→ Work instructions: Copy exactly the block of lines between the one containing "Recreate this scene" and the one containing "bpy.context.scene.camera = cam", inclusive.

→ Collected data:

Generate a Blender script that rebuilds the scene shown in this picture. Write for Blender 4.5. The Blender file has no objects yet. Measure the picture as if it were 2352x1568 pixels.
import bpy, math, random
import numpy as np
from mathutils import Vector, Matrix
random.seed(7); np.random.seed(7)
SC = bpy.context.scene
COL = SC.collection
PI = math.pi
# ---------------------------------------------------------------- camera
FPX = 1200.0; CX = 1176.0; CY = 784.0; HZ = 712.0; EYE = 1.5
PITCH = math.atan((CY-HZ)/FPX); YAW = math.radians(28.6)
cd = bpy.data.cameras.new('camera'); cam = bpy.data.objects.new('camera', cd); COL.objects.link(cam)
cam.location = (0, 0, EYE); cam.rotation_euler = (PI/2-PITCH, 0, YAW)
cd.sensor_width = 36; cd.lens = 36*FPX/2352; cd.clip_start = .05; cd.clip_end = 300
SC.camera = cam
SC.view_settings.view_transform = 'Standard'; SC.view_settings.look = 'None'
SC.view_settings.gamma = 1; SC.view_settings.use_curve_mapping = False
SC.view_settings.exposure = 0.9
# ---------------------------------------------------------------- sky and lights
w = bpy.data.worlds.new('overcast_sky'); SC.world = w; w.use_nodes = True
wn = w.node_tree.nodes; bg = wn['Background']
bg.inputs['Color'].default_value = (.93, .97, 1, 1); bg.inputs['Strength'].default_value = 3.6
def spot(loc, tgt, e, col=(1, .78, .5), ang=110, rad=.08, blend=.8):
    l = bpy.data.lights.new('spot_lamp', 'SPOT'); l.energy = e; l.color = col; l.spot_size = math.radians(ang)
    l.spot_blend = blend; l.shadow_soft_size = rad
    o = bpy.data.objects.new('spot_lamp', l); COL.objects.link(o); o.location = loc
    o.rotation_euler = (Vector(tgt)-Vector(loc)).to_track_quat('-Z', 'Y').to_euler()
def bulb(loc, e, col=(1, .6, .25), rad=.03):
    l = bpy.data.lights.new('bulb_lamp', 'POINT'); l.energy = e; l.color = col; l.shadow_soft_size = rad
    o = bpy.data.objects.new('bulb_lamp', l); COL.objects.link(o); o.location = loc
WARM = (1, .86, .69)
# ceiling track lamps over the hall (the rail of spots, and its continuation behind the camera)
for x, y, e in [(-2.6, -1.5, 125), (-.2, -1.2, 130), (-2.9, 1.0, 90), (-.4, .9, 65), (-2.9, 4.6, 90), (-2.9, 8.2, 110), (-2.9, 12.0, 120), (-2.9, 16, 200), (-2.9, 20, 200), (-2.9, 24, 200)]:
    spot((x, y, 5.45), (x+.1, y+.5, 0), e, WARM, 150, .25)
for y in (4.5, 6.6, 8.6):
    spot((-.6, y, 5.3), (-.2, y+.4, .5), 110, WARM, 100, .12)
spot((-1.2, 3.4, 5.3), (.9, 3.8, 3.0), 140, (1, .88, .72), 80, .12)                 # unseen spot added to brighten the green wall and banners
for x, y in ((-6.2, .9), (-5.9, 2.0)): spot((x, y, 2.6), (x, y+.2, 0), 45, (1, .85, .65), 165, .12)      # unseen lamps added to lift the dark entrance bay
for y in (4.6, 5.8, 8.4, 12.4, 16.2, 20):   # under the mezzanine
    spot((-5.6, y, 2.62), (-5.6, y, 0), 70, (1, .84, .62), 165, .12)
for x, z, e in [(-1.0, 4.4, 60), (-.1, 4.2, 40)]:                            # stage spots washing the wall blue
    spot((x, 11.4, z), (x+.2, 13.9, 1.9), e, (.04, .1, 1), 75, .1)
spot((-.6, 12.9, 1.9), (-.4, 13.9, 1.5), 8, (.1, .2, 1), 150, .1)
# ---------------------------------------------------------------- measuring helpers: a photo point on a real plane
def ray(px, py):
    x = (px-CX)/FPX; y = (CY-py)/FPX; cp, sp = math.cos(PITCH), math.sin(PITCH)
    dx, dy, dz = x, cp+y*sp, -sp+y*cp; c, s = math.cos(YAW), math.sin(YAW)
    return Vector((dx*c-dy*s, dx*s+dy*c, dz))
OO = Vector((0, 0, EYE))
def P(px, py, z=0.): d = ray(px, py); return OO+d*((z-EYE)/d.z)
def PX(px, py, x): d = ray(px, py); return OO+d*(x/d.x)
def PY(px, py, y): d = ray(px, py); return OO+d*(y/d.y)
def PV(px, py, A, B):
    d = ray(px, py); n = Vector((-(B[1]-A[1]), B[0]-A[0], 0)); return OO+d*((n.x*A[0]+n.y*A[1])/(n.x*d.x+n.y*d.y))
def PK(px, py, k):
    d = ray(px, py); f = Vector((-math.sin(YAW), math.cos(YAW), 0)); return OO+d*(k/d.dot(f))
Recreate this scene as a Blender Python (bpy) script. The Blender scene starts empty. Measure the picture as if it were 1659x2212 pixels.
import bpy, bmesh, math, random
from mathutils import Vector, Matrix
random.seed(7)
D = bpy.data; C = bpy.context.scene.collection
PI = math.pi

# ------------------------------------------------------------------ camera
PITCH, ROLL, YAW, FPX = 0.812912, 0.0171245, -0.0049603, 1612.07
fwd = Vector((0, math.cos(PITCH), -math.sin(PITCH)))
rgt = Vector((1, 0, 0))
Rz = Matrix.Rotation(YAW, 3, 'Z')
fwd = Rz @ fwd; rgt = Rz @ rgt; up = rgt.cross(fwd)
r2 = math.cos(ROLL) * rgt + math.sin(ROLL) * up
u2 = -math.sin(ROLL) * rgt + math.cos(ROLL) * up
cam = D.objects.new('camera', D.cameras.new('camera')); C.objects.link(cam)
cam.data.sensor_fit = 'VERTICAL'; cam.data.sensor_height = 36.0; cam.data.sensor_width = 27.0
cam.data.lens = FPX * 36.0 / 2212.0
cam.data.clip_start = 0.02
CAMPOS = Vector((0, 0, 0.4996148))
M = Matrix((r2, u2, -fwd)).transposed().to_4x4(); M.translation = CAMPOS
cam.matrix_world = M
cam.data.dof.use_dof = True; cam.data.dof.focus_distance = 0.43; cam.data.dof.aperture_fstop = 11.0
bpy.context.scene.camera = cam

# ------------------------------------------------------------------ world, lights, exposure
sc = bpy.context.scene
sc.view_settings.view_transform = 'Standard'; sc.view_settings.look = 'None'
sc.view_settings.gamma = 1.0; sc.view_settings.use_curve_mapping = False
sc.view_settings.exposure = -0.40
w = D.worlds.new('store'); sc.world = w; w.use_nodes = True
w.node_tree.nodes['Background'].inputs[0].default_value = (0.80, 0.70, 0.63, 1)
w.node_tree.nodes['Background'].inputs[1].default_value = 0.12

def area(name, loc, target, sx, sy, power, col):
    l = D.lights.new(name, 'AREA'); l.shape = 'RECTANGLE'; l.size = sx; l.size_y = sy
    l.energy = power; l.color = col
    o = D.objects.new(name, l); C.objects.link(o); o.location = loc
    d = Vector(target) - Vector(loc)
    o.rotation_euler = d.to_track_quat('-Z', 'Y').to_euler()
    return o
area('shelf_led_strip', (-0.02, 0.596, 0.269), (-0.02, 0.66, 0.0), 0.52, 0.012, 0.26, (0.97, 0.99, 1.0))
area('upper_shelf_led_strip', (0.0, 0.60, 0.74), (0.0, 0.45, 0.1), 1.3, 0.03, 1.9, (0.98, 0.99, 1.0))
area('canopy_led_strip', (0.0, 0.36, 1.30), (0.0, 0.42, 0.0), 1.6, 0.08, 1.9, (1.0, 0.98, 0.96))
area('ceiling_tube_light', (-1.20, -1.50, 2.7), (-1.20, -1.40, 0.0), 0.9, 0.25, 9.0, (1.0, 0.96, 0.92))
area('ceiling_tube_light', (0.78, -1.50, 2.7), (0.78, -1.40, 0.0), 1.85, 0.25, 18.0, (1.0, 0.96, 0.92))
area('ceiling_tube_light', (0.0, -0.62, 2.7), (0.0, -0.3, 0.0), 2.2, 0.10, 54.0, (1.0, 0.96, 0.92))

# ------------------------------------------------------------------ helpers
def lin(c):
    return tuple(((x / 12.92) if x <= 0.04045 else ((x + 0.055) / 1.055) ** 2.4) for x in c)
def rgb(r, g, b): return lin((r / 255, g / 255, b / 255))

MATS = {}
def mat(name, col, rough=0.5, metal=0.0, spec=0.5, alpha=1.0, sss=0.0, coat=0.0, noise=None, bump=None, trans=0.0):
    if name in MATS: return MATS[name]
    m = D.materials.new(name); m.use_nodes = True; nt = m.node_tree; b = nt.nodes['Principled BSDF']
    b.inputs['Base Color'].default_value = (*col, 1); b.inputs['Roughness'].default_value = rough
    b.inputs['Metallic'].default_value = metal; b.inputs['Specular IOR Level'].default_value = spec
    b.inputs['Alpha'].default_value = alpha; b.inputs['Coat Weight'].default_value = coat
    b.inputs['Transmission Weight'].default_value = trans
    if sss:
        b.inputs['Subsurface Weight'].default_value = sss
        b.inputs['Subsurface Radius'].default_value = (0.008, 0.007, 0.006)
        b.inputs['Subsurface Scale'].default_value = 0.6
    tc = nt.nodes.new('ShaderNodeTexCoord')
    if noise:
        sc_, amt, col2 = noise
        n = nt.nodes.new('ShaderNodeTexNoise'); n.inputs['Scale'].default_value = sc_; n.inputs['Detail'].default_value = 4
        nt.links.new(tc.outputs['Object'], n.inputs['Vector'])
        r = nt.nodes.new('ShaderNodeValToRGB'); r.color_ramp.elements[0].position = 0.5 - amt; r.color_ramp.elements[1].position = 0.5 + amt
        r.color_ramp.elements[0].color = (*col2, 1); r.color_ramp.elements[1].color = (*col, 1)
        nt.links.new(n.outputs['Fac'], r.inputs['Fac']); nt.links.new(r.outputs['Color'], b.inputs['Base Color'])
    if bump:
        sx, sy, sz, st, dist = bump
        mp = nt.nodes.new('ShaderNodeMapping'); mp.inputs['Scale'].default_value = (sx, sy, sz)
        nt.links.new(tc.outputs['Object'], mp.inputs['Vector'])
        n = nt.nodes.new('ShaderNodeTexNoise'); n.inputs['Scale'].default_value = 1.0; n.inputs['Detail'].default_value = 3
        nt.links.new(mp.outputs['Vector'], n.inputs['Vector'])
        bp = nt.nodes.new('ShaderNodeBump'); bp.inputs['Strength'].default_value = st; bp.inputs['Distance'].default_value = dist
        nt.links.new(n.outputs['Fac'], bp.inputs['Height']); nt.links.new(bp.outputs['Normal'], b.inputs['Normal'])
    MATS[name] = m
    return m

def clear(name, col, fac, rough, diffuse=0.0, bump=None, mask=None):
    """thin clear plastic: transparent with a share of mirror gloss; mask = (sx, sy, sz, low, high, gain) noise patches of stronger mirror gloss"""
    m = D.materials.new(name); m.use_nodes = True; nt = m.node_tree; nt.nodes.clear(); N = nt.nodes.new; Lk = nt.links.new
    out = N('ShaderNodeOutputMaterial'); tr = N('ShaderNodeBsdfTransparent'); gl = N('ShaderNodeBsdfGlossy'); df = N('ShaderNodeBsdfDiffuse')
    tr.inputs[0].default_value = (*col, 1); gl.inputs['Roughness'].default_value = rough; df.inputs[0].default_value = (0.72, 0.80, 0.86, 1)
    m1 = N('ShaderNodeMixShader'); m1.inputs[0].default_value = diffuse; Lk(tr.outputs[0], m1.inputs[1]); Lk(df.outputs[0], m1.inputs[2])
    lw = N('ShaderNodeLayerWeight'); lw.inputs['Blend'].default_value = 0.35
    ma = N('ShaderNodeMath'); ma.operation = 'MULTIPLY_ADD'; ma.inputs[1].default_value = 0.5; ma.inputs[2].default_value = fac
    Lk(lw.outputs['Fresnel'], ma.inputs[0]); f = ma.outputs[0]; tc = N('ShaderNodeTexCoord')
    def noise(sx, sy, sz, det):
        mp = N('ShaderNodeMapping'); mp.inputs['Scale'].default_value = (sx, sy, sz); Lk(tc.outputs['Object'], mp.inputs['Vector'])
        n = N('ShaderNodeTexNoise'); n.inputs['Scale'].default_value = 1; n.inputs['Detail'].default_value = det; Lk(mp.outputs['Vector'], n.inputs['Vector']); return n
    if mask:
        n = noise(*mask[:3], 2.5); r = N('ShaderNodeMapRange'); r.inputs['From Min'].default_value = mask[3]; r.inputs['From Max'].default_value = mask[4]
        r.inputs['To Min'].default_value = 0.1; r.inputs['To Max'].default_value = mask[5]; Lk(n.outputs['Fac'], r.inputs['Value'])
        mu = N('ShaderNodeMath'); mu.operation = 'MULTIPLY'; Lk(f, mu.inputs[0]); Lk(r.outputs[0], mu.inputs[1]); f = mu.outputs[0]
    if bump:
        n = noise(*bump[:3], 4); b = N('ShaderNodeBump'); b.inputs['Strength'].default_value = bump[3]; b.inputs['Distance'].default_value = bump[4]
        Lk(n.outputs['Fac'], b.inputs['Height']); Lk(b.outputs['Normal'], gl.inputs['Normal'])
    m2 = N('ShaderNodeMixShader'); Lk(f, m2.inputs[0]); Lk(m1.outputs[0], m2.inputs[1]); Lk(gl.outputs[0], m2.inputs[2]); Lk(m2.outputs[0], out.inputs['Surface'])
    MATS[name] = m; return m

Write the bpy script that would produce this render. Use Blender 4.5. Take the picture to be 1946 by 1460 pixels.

→ Complete response:
Recreate this scene as a Blender Python (bpy) script. The Blender scene starts empty. Measure the picture as if it were 1659x2212 pixels.
import bpy, bmesh, math, random
from mathutils import Vector, Matrix
random.seed(7)
D = bpy.data; C = bpy.context.scene.collection
PI = math.pi

# ------------------------------------------------------------------ camera
PITCH, ROLL, YAW, FPX = 0.812912, 0.0171245, -0.0049603, 1612.07
fwd = Vector((0, math.cos(PITCH), -math.sin(PITCH)))
rgt = Vector((1, 0, 0))
Rz = Matrix.Rotation(YAW, 3, 'Z')
fwd = Rz @ fwd; rgt = Rz @ rgt; up = rgt.cross(fwd)
r2 = math.cos(ROLL) * rgt + math.sin(ROLL) * up
u2 = -math.sin(ROLL) * rgt + math.cos(ROLL) * up
cam = D.objects.new('camera', D.cameras.new('camera')); C.objects.link(cam)
cam.data.sensor_fit = 'VERTICAL'; cam.data.sensor_height = 36.0; cam.data.sensor_width = 27.0
cam.data.lens = FPX * 36.0 / 2212.0
cam.data.clip_start = 0.02
CAMPOS = Vector((0, 0, 0.4996148))
M = Matrix((r2, u2, -fwd)).transposed().to_4x4(); M.translation = CAMPOS
cam.matrix_world = M
cam.data.dof.use_dof = True; cam.data.dof.focus_distance = 0.43; cam.data.dof.aperture_fstop = 11.0
bpy.context.scene.camera = cam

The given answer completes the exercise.